Later Han Dynasty Five Dynasties and Ten Kingdoms Later Han Dynasty - 947 to 951 - 4 Years

Establishment of the Later Han Liu Zhiyuan was military governor of Bingzhou, an area around Taiyuan in present-day Shanxi, an area that had long been a stronghold of the Shatuo Turks. However, the Later Jin Dynasty that he served was a weak dynasty and was little more than a puppet of the expanding Khitan empire to the north. When the Later Jin finally did decide to defy the Khitan, they sent an expedition south that resulted in the destruction of the Later Jin Dynasty. However, following constant harassment from the Chinese on the return route, he died of an illness in May 947. The combination of the fall of the Later Jin Dynasty and the succession crisis among the Khitan resulted in a power vacuum. Liu Zhiyuan was able to fill that void and founded the Later Han Dynasty.

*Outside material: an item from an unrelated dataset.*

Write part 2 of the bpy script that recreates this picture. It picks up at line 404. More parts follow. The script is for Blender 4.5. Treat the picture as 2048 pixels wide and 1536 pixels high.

Territorial extent Its southern border with the southern states stretched from the East China Sea about halfway between the Yellow River and the Yangtze River before dipping south toward the Yangtze at its mid reaches before turning northwest along the northern border of Sichuan and extending as far west as Shaanxi. In the north, it included much of Shaanxi and Hebei except the Sixteen Prefectures, which were lost by the Later Jin Dynasty to what was by this time known as the Liao Dynasty.

Short-lived Dynasty The Later Han Dynasty was among the shortest-lived regimes in the long history of China. Liu Zhiyuan died the year following the founding of the dynasty, to be succeeded by his teenage son. The dynasty was overthrown two years later when Guo Wei, a Han Chinese led a military coup and declared himself emperor of the Later Zhou Dynasty.